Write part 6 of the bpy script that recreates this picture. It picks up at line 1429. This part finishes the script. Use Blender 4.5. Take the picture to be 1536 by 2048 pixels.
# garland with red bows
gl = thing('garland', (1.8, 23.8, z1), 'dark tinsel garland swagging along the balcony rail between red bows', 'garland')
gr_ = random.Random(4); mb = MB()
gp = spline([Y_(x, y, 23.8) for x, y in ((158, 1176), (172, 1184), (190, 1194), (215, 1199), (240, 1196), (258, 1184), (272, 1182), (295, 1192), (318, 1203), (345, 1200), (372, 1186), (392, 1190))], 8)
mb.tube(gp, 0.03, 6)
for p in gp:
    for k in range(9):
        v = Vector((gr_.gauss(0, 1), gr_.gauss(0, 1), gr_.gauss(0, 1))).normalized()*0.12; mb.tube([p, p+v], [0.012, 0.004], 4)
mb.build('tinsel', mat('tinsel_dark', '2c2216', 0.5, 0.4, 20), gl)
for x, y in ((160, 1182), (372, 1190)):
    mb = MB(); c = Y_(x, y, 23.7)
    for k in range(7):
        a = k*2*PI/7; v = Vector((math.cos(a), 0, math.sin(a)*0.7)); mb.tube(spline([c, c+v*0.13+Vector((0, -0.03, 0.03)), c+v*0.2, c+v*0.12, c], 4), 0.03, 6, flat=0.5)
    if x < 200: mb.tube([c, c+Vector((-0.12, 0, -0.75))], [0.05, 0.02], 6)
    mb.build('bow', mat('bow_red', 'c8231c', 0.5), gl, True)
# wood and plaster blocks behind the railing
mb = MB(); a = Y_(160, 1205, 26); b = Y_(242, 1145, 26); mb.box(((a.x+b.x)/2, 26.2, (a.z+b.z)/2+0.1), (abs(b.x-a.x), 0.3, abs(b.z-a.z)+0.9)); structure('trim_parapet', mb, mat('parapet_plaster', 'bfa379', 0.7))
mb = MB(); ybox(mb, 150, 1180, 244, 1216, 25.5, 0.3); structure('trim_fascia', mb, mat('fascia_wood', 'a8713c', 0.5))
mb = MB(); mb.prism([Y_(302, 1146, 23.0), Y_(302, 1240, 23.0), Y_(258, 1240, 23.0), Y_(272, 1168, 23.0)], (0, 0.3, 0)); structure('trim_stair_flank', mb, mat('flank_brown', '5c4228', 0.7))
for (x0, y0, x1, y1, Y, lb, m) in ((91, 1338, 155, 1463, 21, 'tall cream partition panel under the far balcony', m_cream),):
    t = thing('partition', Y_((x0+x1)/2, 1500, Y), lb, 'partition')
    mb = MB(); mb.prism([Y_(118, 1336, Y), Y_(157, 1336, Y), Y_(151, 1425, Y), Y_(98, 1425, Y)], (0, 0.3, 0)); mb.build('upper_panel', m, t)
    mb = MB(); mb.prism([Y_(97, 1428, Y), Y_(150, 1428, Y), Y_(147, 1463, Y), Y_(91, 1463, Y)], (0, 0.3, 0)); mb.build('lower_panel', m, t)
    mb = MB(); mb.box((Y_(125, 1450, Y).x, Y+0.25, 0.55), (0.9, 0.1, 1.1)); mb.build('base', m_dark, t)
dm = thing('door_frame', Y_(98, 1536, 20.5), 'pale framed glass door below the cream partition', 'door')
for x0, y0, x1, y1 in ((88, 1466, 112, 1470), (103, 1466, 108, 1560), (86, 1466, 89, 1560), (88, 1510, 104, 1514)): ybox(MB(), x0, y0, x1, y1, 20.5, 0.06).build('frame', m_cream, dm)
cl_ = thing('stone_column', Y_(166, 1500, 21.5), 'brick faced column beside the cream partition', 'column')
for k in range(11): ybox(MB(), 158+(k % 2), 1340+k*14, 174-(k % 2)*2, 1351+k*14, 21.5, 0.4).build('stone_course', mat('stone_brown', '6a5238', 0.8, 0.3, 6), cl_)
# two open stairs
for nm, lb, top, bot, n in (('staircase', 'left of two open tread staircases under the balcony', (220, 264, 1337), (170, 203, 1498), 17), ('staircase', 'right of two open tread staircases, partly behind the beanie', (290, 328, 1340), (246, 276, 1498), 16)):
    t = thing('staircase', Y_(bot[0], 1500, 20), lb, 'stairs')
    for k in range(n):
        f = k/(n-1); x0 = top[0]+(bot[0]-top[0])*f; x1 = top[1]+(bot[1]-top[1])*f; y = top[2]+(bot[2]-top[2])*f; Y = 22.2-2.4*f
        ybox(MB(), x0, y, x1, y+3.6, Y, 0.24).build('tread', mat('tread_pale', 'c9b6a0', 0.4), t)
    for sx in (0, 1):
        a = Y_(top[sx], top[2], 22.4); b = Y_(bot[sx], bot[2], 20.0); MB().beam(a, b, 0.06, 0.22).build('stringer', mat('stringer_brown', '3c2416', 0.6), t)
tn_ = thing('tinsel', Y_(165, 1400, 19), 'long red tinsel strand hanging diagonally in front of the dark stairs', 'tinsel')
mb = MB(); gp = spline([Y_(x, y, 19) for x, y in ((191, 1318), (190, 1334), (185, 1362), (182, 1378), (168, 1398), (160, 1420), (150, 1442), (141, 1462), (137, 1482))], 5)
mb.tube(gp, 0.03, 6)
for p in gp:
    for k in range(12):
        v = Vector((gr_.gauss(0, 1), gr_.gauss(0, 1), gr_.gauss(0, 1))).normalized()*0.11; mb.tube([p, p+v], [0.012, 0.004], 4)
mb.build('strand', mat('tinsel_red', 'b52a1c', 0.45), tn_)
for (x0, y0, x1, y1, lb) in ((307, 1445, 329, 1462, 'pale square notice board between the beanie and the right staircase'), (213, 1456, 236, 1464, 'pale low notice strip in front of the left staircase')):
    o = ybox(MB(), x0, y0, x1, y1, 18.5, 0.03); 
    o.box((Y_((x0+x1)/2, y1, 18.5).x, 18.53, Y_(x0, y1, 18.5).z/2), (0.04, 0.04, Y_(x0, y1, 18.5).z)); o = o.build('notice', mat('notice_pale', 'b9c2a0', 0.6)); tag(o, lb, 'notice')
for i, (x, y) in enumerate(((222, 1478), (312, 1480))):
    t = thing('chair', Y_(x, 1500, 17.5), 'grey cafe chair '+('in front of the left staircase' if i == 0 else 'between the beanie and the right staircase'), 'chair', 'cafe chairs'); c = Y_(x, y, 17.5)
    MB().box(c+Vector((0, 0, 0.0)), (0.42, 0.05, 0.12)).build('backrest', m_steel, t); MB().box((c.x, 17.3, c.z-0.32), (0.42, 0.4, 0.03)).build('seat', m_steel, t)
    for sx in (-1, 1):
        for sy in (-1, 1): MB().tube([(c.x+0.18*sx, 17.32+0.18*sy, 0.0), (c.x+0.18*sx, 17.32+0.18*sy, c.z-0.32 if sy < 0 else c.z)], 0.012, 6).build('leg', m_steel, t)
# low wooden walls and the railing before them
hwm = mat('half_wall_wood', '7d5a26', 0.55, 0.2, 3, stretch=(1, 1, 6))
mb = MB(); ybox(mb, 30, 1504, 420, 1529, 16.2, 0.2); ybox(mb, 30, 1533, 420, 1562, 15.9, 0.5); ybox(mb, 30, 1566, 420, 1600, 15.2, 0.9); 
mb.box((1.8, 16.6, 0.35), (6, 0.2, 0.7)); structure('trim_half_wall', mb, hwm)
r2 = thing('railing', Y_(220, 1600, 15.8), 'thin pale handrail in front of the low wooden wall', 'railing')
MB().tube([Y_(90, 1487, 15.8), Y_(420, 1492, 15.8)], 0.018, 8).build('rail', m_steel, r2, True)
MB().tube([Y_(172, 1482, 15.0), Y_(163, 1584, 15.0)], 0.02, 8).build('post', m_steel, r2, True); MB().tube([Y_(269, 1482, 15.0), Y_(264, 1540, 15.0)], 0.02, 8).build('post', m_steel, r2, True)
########
> **Goal**:
Restate the whole listing exactly, leaving out nothing.

> **Answer**:
Write part 6 of the bpy script that recreates this picture. It picks up at line 1429. This part finishes the script. Use Blender 4.5. Take the picture to be 1536 by 2048 pixels.
# garland with red bows
gl = thing('garland', (1.8, 23.8, z1), 'dark tinsel garland swagging along the balcony rail between red bows', 'garland')
gr_ = random.Random(4); mb = MB()
gp = spline([Y_(x, y, 23.8) for x, y in ((158, 1176), (172, 1184), (190, 1194), (215, 1199), (240, 1196), (258, 1184), (272, 1182), (295, 1192), (318, 1203), (345, 1200), (372, 1186), (392, 1190))], 8)
mb.tube(gp, 0.03, 6)
for p in gp:
    for k in range(9):
        v = Vector((gr_.gauss(0, 1), gr_.gauss(0, 1), gr_.gauss(0, 1))).normalized()*0.12; mb.tube([p, p+v], [0.012, 0.004], 4)
mb.build('tinsel', mat('tinsel_dark', '2c2216', 0.5, 0.4, 20), gl)
for x, y in ((160, 1182), (372, 1190)):
    mb = MB(); c = Y_(x, y, 23.7)
    for k in range(7):
        a = k*2*PI/7; v = Vector((math.cos(a), 0, math.sin(a)*0.7)); mb.tube(spline([c, c+v*0.13+Vector((0, -0.03, 0.03)), c+v*0.2, c+v*0.12, c], 4), 0.03, 6, flat=0.5)
    if x < 200: mb.tube([c, c+Vector((-0.12, 0, -0.75))], [0.05, 0.02], 6)
    mb.build('bow', mat('bow_red', 'c8231c', 0.5), gl, True)
# wood and plaster blocks behind the railing
mb = MB(); a = Y_(160, 1205, 26); b = Y_(242, 1145, 26); mb.box(((a.x+b.x)/2, 26.2, (a.z+b.z)/2+0.1), (abs(b.x-a.x), 0.3, abs(b.z-a.z)+0.9)); structure('trim_parapet', mb, mat('parapet_plaster', 'bfa379', 0.7))
mb = MB(); ybox(mb, 150, 1180, 244, 1216, 25.5, 0.3); structure('trim_fascia', mb, mat('fascia_wood', 'a8713c', 0.5))
mb = MB(); mb.prism([Y_(302, 1146, 23.0), Y_(302, 1240, 23.0), Y_(258, 1240, 23.0), Y_(272, 1168, 23.0)], (0, 0.3, 0)); structure('trim_stair_flank', mb, mat('flank_brown', '5c4228', 0.7))
for (x0, y0, x1, y1, Y, lb, m) in ((91, 1338, 155, 1463, 21, 'tall cream partition panel under the far balcony', m_cream),):
    t = thing('partition', Y_((x0+x1)/2, 1500, Y), lb, 'partition')
    mb = MB(); mb.prism([Y_(118, 1336, Y), Y_(157, 1336, Y), Y_(151, 1425, Y), Y_(98, 1425, Y)], (0, 0.3, 0)); mb.build('upper_panel', m, t)
    mb = MB(); mb.prism([Y_(97, 1428, Y), Y_(150, 1428, Y), Y_(147, 1463, Y), Y_(91, 1463, Y)], (0, 0.3, 0)); mb.build('lower_panel', m, t)
    mb = MB(); mb.box((Y_(125, 1450, Y).x, Y+0.25, 0.55), (0.9, 0.1, 1.1)); mb.build('base', m_dark, t)
dm = thing('door_frame', Y_(98, 1536, 20.5), 'pale framed glass door below the cream partition', 'door')
for x0, y0, x1, y1 in ((88, 1466, 112, 1470), (103, 1466, 108, 1560), (86, 1466, 89, 1560), (88, 1510, 104, 1514)): ybox(MB(), x0, y0, x1, y1, 20.5, 0.06).build('frame', m_cream, dm)
cl_ = thing('stone_column', Y_(166, 1500, 21.5), 'brick faced column beside the cream partition', 'column')
for k in range(11): ybox(MB(), 158+(k % 2), 1340+k*14, 174-(k % 2)*2, 1351+k*14, 21.5, 0.4).build('stone_course', mat('stone_brown', '6a5238', 0.8, 0.3, 6), cl_)
# two open stairs
for nm, lb, top, bot, n in (('staircase', 'left of two open tread staircases under the balcony', (220, 264, 1337), (170, 203, 1498), 17), ('staircase', 'right of two open tread staircases, partly behind the beanie', (290, 328, 1340), (246, 276, 1498), 16)):
    t = thing('staircase', Y_(bot[0], 1500, 20), lb, 'stairs')
    for k in range(n):
        f = k/(n-1); x0 = top[0]+(bot[0]-top[0])*f; x1 = top[1]+(bot[1]-top[1])*f; y = top[2]+(bot[2]-top[2])*f; Y = 22.2-2.4*f
        ybox(MB(), x0, y, x1, y+3.6, Y, 0.24).build('tread', mat('tread_pale', 'c9b6a0', 0.4), t)
    for sx in (0, 1):
        a = Y_(top[sx], top[2], 22.4); b = Y_(bot[sx], bot[2], 20.0); MB().beam(a, b, 0.06, 0.22).build('stringer', mat('stringer_brown', '3c2416', 0.6), t)
tn_ = thing('tinsel', Y_(165, 1400, 19), 'long red tinsel strand hanging diagonally in front of the dark stairs', 'tinsel')
mb = MB(); gp = spline([Y_(x, y, 19) for x, y in ((191, 1318), (190, 1334), (185, 1362), (182, 1378), (168, 1398), (160, 1420), (150, 1442), (141, 1462), (137, 1482))], 5)
mb.tube(gp, 0.03, 6)
for p in gp:
    for k in range(12):
        v = Vector((gr_.gauss(0, 1), gr_.gauss(0, 1), gr_.gauss(0, 1))).normalized()*0.11; mb.tube([p, p+v], [0.012, 0.004], 4)
mb.build('strand', mat('tinsel_red', 'b52a1c', 0.45), tn_)
for (x0, y0, x1, y1, lb) in ((307, 1445, 329, 1462, 'pale square notice board between the beanie and the right staircase'), (213, 1456, 236, 1464, 'pale low notice strip in front of the left staircase')):
    o = ybox(MB(), x0, y0, x1, y1, 18.5, 0.03); 
    o.box((Y_((x0+x1)/2, y1, 18.5).x, 18.53, Y_(x0, y1, 18.5).z/2), (0.04, 0.04, Y_(x0, y1, 18.5).z)); o = o.build('notice', mat('notice_pale', 'b9c2a0', 0.6)); tag(o, lb, 'notice')
for i, (x, y) in enumerate(((222, 1478), (312, 1480))):
    t = thing('chair', Y_(x, 1500, 17.5), 'grey cafe chair '+('in front of the left staircase' if i == 0 else 'between the beanie and the right staircase'), 'chair', 'cafe chairs'); c = Y_(x, y, 17.5)
    MB().box(c+Vector((0, 0, 0.0)), (0.42, 0.05, 0.12)).build('backrest', m_steel, t); MB().box((c.x, 17.3, c.z-0.32), (0.42, 0.4, 0.03)).build('seat', m_steel, t)
    for sx in (-1, 1):
        for sy in (-1, 1): MB().tube([(c.x+0.18*sx, 17.32+0.18*sy, 0.0), (c.x+0.18*sx, 17.32+0.18*sy, c.z-0.32 if sy < 0 else c.z)], 0.012, 6).build('leg', m_steel, t)
# low wooden walls and the railing before them
hwm = mat('half_wall_wood', '7d5a26', 0.55, 0.2, 3, stretch=(1, 1, 6))
mb = MB(); ybox(mb, 30, 1504, 420, 1529, 16.2, 0.2); ybox(mb, 30, 1533, 420, 1562, 15.9, 0.5); ybox(mb, 30, 1566, 420, 1600, 15.2, 0.9); 
mb.box((1.8, 16.6, 0.35), (6, 0.2, 0.7)); structure('trim_half_wall', mb, hwm)
r2 = thing('railing', Y_(220, 1600, 15.8), 'thin pale handrail in front of the low wooden wall', 'railing')
MB().tube([Y_(90, 1487, 15.8), Y_(420, 1492, 15.8)], 0.018, 8).build('rail', m_steel, r2, True)
MB().tube([Y_(172, 1482, 15.0), Y_(163, 1584, 15.0)], 0.02, 8).build('post', m_steel, r2, True); MB().tube([Y_(269, 1482, 15.0), Y_(264, 1540, 15.0)], 0.02, 8).build('post', m_steel, r2, True)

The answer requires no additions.